Course Hero Literature Instructor Russell Jaffe provides an in-depth summary and analysis of Chapters 64–66 of Herman Melville's novel Moby-Dick.

Moby-Dick | Chapters 64–66 | Summary



Three boats tow the dead whale back to the ship. Ishmael notes that Captain Ahab seems a little restless, as if not quite satisfied, because the whale is not Moby Dick. Stubb, however, is full of the thrill of victory. He and some of the other sailors eat the whale's flesh for dinner, as do some sharks. Stubb complains that his whale steak is overdone, and that the sharks outside are being too loud. Fleece, the cook, tells the sharks to be quiet. Then Stubb and Fleece have a religious discussion. In the next chapter, Ishmael explains the history of how and why whale flesh came to be consumed as food. Then in Chapter 66, Queequeg and another seaman kill many of the sharks by striking them with whaling-spades, smaller spade-shaped tools for cutting whale flesh.

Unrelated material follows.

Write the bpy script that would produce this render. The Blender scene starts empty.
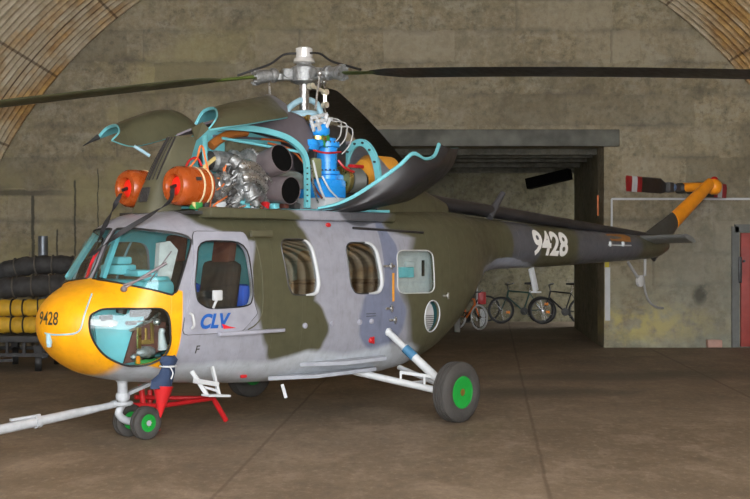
import bpy, bmesh, math, random
import numpy as np
from mathutils import Vector, Matrix
from mathutils.bvhtree import BVHTree
random.seed(5)
V = Vector
PI = math.pi
SC = bpy.context.scene
COL = SC.collection

# ------------------------------------------------------------ survey of the place
FPX = 1200.0
CAMH = 1.70
TH = 0.833                       # the helicopter stands turned by this in the hangar
CX, CY = 8.673, 8.873
CT, ST = math.cos(TH), math.sin(TH)
HX, HY = CX*CT - CY*ST, CX*ST + CY*CT
MH = Matrix.Translation((HX, HY, 0)) @ Matrix.Rotation(TH, 4, 'Z')
MHI = MH.inverted()
def at(u, v, D):                 # a surveyed point of the hangar at depth D
    return V(((u-375)*D/FPX, D, CAMH-(v-249.5)*D/FPX))
def hax(u, v, ax, val):          # a surveyed point in the helicopter's own axes, on the plane ax = val
    o = MHI @ V((0, 0, CAMH)); d = (MHI @ at(u, v, 1.0)) - o
    t = (val-o[ax])/d[ax]
    return o + d*t
def H(u, v, y): return hax(u, v, 1, y)
def floor_at(u, v):
    return at(u, v, CAMH*FPX/(v-249.5))

# ------------------------------------------------------------ node helpers
class NT:
    def __init__(s, name):
        s.m = bpy.data.materials.new(name); s.m.use_nodes = True
        s.t = s.m.node_tree; s.t.nodes.clear()
        s.out = s.t.nodes.new('ShaderNodeOutputMaterial')
        s.tc = s.t.nodes.new('ShaderNodeTexCoord')
        s.obj = s.tc.outputs['Object']
    def n(s, ty, **k):
        x = s.t.nodes.new(ty)
        for a, b in k.items(): setattr(x, a, b)
        return x
    def put(s, sock, v):
        if isinstance(v, bpy.types.NodeSocket): s.t.links.new(v, sock)
        elif isinstance(v, (tuple, list)) and len(v) == 3 and sock.type == 'RGBA': sock.default_value = (*v, 1)
        else: sock.default_value = v
    def math(s, op, a, b=None, c=None, clamp=False):
        x = s.n('ShaderNodeMath', operation=op); x.use_clamp = clamp
        for i, q in enumerate((a, b, c)):
            if q is not None: s.put(x.inputs[i], q)
        return x.outputs[0]
    def xyz(s, vec=None):
        x = s.n('ShaderNodeSeparateXYZ'); s.put(x.inputs[0], vec or s.obj); return x.outputs
    def noise(s, scale, detail=4, rough=.55, vec=None, dist=0.0):
        x = s.n('ShaderNodeTexNoise'); s.put(x.inputs['Vector'], vec or s.obj)
        x.inputs['Scale'].default_value = scale; x.inputs['Detail'].default_value = detail
        x.inputs['Roughness'].default_value = rough; x.inputs['Distortion'].default_value = dist
        return x.outputs[0]
    def mapr(s, v, a, b, c=0.0, d=1.0):
        x = s.n('ShaderNodeMapRange'); s.put(x.inputs[0], v)
        for i, q in enumerate((a, b, c, d)): x.inputs[i+1].default_value = q
        return x.outputs[0]
    def mix(s, f, a, b, mode='MIX'):
        x = s.n('ShaderNodeMix', data_type='RGBA', blend_type=mode)
        s.put(x.inputs[0], f); s.put(x.inputs[6], a); s.put(x.inputs[7], b); return x.outputs[2]
    def scalev(s, sc, vec=None):
        x = s.n('ShaderNodeMapping'); s.put(x.inputs[0], vec or s.obj); x.inputs['Scale'].default_value = sc; return x.outputs[0]
    def bump(s, h, st=.3, dist=.02):
        x = s.n('ShaderNodeBump'); s.put(x.inputs['Height'], h)
        x.inputs['Strength'].default_value = st; x.inputs['Distance'].default_value = dist; return x.outputs[0]
    def bsdf(s, col, rough=.5, metal=0.0, normal=None, spec=.5, **k):
        b = s.n('ShaderNodeBsdfPrincipled')
        s.put(b.inputs['Base Color'], col); s.put(b.inputs['Roughness'], rough); s.put(b.inputs['Metallic'], metal)
        b.inputs['Specular IOR Level'].default_value = spec
        if normal is not None: s.put(b.inputs['Normal'], normal)
        for a, q in k.items(): b.inputs[a.replace('_', ' ')].default_value = q
        s.t.links.new(b.outputs[0], s.out.inputs[0]); return s.m

MATS = {}
def simple(name, col, rough=.5, metal=0.0, var=.15, scale=6, bump=0.0, spec=.5, bscale=60):
    if name in MATS: return MATS[name]
    s = NT(name)
    f = s.mapr(s.noise(scale, 5), .3, .7)
    c = s.mix(f, tuple(x*(1-var) for x in col), tuple(min(1, x*(1+var)) for x in col))
    nb = s.bump(s.noise(bscale, 3), bump) if bump else None
    MATS[name] = s.bsdf(c, s.mapr(s.noise(scale*2.3, 3), .3, .7, max(.03, rough-.06), rough+.06), metal, nb, spec)
    return MATS[name]

def ell(s, x, z, cx, cz, rx, rz, soft=.06):      # 1 inside an ellipse, 0 outside
    a = s.math('MULTIPLY', s.math('SUBTRACT', x, cx), 1/rx)
    b = s.math('MULTIPLY', s.math('SUBTRACT', z, cz), 1/rz)
    d = s.math('SQRT', s.math('ADD', s.math('MULTIPLY', a, a), s.math('MULTIPLY', b, b)))
    return s.mapr(d, 1+soft, 1-soft, 0, 1)
def step(s, v, e, w): return s.mapr(v, e-w, e+w, 0, 1)

GREY = (.285, .29, .335); OLIVE = (.075, .073, .042); BLUEG = (.155, .175, .25); YEL = (.84, .37, .006)
DGREY = (.085, .088, .10)
def camo(name, kind='fuselage'):
    s = NT(name)
    w = s.n('ShaderNodeTexNoise'); s.put(w.inputs['Vector'], s.obj); w.inputs['Scale'].default_value = 1.7; w.inputs['Detail'].default_value = 2
    sv = s.n('ShaderNodeVectorMath', operation='MULTIPLY_ADD'); s.put(sv.inputs[0], w.outputs['Color'])
    sv.inputs[1].default_value = (.3, .3, .22); 
    sb = s.n('ShaderNodeVectorMath', operation='SUBTRACT'); s.put(sb.inputs[0], s.obj); sb.inputs[1].default_value = (.15, .15, .11)
    s.put(sv.inputs[2], sb.outputs[0])
    o = s.xyz(sv.outputs[0]); x, z = o[0], o[2]
    r = s.xyz(); X, Y, Z = r[0], r[1], r[2]
    def mx(*a):
        v = a[0]
        for b in a[1:]: v = s.math('MAXIMUM', v, b)
        return v
    if kind == 'fuselage':
        ol = mx(ell(s, x, z, -1.0, 1.45, .40, .70), ell(s, x, z, -.80, .92, .40, .30), ell(s, x, z, -1.30, 2.0, .62, .20),
                ell(s, x, z, 2.1, 1.25, 1.42, 1.05), ell(s, x, z, 1.5, 2.05, 1.0, .30), step(s, X, 1.6, .1))
        c = s.mix(ol, GREY, OLIVE)
        c = s.mix(ell(s, x, z, .38, 1.03, .32, .36), c, BLUEG)
        c = s.mix(ell(s, x, z, .50, 1.55, .10, .45), c, BLUEG)
        c = s.mix(ell(s, x, z, .25, 2.08, .40, .16), c, DGREY)
        c = s.mix(mx(ell(s, x, z, 3.6, 1.75, .32, .5), ell(s, x, z, 5.7, 1.75, .9, .5)), c, DGREY)
        c = s.mix(ell(s, x, z, 3.15, 1.47, .7, .11), c, (.25, .27, .32))
        # pale belly with a wavy edge
        c = s.mix(s.math('MULTIPLY', step(s, z, .70, -.03), step(s, X, 1.0, -.1)), c, (.42, .45, .49))
        # yellow nose
        ztop = s.math('ADD', s.math('MULTIPLY', s.math('ADD', X, 2.5), -.25), 1.425)
        y = s.math('MULTIPLY', step(s, s.math('SUBTRACT', ztop, Z), 0, .006), step(s, X, -2.17, -.006))
        gb = s.math('MULTIPLY', step(s, s.math('ADD', Z, s.math('MULTIPLY', s.math('ADD', X, 2.2), .25)), .66, -.01), step(s, X, -2.62, .05))
        y = s.math('MULTIPLY', y, s.math('SUBTRACT', 1.0, gb))
        c = s.mix(y, c, YEL)
    elif kind == 'cowl':
        c = s.mix(ell(s, x, z, -.25, 3.1, .42, .35), OLIVE, (.2, .2, .24))
    n1 = s.noise(9, 6, .6)
    c = s.mix(s.mapr(n1, .35, .75), c, s.mix(.88, c, (.05, .045, .035), 'MULTIPLY') if False else s.mix(1.0, c, (.80, .80, .78), 'MULTIPLY'))
    st = s.noise(3, 5, .6, s.scalev((9, 9, 1.2)))
    c = s.mix(s.mapr(st, .55, .8, 0, .45), c, s.mix(1.0, c, (.55, .53, .5), 'MULTIPLY'))
    # rivet rows and panel joints
    gx = s.math('PINGPONG', X, .19); j = s.mapr(gx, .0, .004, 0, 1)
    nb = s.bump(s.math('ADD', s.mapr(s.noise(90, 2), 0, 1, 0, .15), j), .35, .004)
    return s.bsdf(c, s.mapr(n1, .3, .7, .30, .44), 0, nb, .5)

# ------------------------------------------------------------ mesh helpers
class G:
    def __init__(s): s.b = bmesh.new(); s.mi = 0
    def f(s, vs):
        try:
            x = s.b.faces.new(vs); x.material_index = s.mi; return x
        except ValueError: return None
    def grid(s, rows, closed=False, flip=False):
        vv = [[s.b.verts.new(p) for p in r] for r in rows]
        n = len(rows[0])
        for i in range(len(rows)-1):
            for j in range(n if closed else n-1):
                q = [vv[i][j], vv[i][(j+1) % n], vv[i+1][(j+1) % n], vv[i+1][j]]
                s.f(q[::-1] if flip else q)
        return vv
    def tube(s, pts, r, seg=8, caps=True, closed=False):
        pts = [V(p) for p in pts]; n = len(pts)
        rs = r if isinstance(r, (list, tuple)) else [r]*n
        rows = []; up = None
        for i in range(n):
            if closed: t = pts[(i+1) % n]-pts[i-1]
            else: t = pts[min(i+1, n-1)]-pts[max(i-1, 0)]
            if t.length < 1e-9: t = V((0, 0, 1))
            t.normalize()
            if up is None:
                a = V((0, 0, 1)) if abs(t.z) < .9 else V((1, 0, 0))
                up = (a - t*a.dot(t)).normalized()
            else:
                up = up - t*up.dot(t)
                up = up.normalized() if up.length > 1e-6 else t.orthogonal().normalized()
            bi = t.cross(up)
            rows.append([pts[i]+(up*math.cos(2*PI*k/seg)+bi*math.sin(2*PI*k/seg))*rs[i] for k in range(seg)])
        if closed: rows.append(rows[0])
        vv = s.grid(rows, True)
        if caps and not closed: s.f(vv[0][::-1]); s.f(vv[-1])
        return s
    def cyl(s, a, b, r, seg=16, r2=None): return s.tube([a, b], [r, r if r2 is None else r2], seg)
    def lathe(s, prof, o, axis, seg=24, closed=False):      # prof = (radius, distance along axis)
        o = V(o); ax = V(axis).normalized(); u = ax.orthogonal().normalized(); w = ax.cross(u)
        rows = [[o+ax*h+(u*math.cos(2*PI*k/seg)+w*math.sin(2*PI*k/seg))*max(r, 1e-4) for k in range(seg)] for r, h in prof]
        vv = s.grid(rows, True)
        if not closed:
            s.f(vv[0][::-1]); s.f(vv[-1])
        return s
    def box(s, c, d, rot=None, bev=0.0, taper=1.0):
        c = V(c); hx, hy, hz = d[0]/2, d[1]/2, d[2]/2
        R = rot if rot is not None else Matrix.Identity(3)
        if not isinstance(R, Matrix): R = Matrix.Rotation(R, 3, 'Z')
        vs = []
        for z in (-1, 1):
            k = taper if z > 0 else 1
            for x, y in ((-1, -1), (1, -1), (1, 1), (-1, 1)):
                vs.append(s.b.verts.new(c + R @ V((x*hx*k, y*hy*k, z*hz))))
        fs = [s.f([vs[i] for i in q]) for q in ((3, 2, 1, 0), (4, 5, 6, 7), (0, 1, 5, 4), (1, 2, 6, 5), (2, 3, 7, 6), (3, 0, 4, 7))]
        if bev:
            es = list({e for f in fs for e in f.edges})
            bmesh.ops.bevel(s.b, geom=es, offset=bev, segments=2, profile=.5, affect='EDGES', clamp_overlap=True)
        return s
    def bar(s, a, b, w, h, up=(0, 0, 1), bev=0.0):           # a rectangular bar from a to b
        a, b = V(a), V(b); t = (b-a); L = t.length; t.normalize(); u = V(up); u = u-t*u.dot(t)
        if u.length < 1e-4: u = t.orthogonal()
        u.normalize(); q = u.cross(t)
        R = Matrix((t, q, u)).transposed()
        return s.box((a+b)/2, (L, w, h), R, bev)
    def prism(s, poly, vec):
        vec = V(vec); a = [s.b.verts.new(V(p)) for p in poly]; b = [s.b.verts.new(V(p)+vec) for p in poly]
        s.f(a[::-1]); s.f(b); n = len(poly)
        for i in range(n): s.f([a[i], a[(i+1) % n], b[(i+1) % n], b[i]])
        return s
    def ball(s, c, r, seg=16, sc=(1, 1, 1)):
        rows = []
        for i in range(1, seg//2):
            t = PI*i/(seg//2)
            rows.append([V(c)+V((math.sin(t)*math.cos(2*PI*k/seg)*r*sc[0], math.sin(t)*math.sin(2*PI*k/seg)*r*sc[1], -math.cos(t)*r*sc[2])) for k in range(seg)])
        vv = s.grid(rows, True); s.f(vv[0][::-1]); s.f(vv[-1]); return s
    def torus(s, c, axis, R, r, seg=32, sg=10, arc=None):
        ax = V(axis).normalized(); u = ax.orthogonal().normalized(); w = ax.cross(u)
        return s.tube([V(c)+(u*math.cos(2*PI*k/seg)+w*math.sin(2*PI*k/seg))*R for k in range(seg)], r, sg, closed=True)
    def plate(s, rows, th, mi_in=0):                         # a curved sheet with real thickness
        nr, nc = len(rows), len(rows[0])
        P = [[V(p) for p in r] for r in rows]
        N = [[None]*nc for _ in range(nr)]
        for i in range(nr):
            for j in range(nc):
                a = P[min(i+1, nr-1)][j]-P[max(i-1, 0)][j]; b = P[i][min(j+1, nc-1)]-P[i][max(j-1, 0)]
                n = a.cross(b); N[i][j] = n.normalized() if n.length > 1e-9 else V((0, 0, 1))
        m = s.mi
        A = s.grid(P)
        s.mi = mi_in
        B = s.grid([[P[i][j]+N[i][j]*th for j in range(nc)] for i in range(nr)], flip=True)
        for i in range(nr-1):
            s.f([A[i][0], A[i+1][0], B[i+1][0], B[i][0]]); s.f([A[i+1][-1], A[i][-1], B[i][-1], B[i+1][-1]])
        for j in range(nc-1):
            s.f([A[0][j+1], A[0][j], B[0][j], B[0][j+1]]); s.f([A[-1][j], A[-1][j+1], B[-1][j+1], B[-1][j]])
        s.mi = m; return s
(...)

Stubb's treatment of old Fleece does not reflect well on his character, as he wakes the man from sleep to fix him a whale steak, then sends him to quiet the sharks—an impossible task for the old man, of course—then makes fun of him, teasing him about preaching a sermon to the sharks.

However, Fleece's sermon is actually fairly good. He tells the sharks that their hunger is natural, but they should govern it: "if you gobern de shark in you, why den you be angel." He also tells them not to take the blubber out of each other's mouths, but that the sharks with big mouths should actually tear off larger chunks and share them with the smaller sharks who can't compete as well: "de brigness ob de mout is not to swallar wid, but to bit off de blubber for de small fry ob sharks, dat can't get into de scrouge to help demselves." This sermon, on the importance of mastering the "shark" nature and sharing with others weaker than oneself, provides a comical yet serious contrast to Father Mapple's famous sermon. In the end, Fleece, who was born in the slave state of Virginia, concludes it is foolish to expect charity of either people or sharks. This is yet another example of the novel's concern with religious hypocrisy.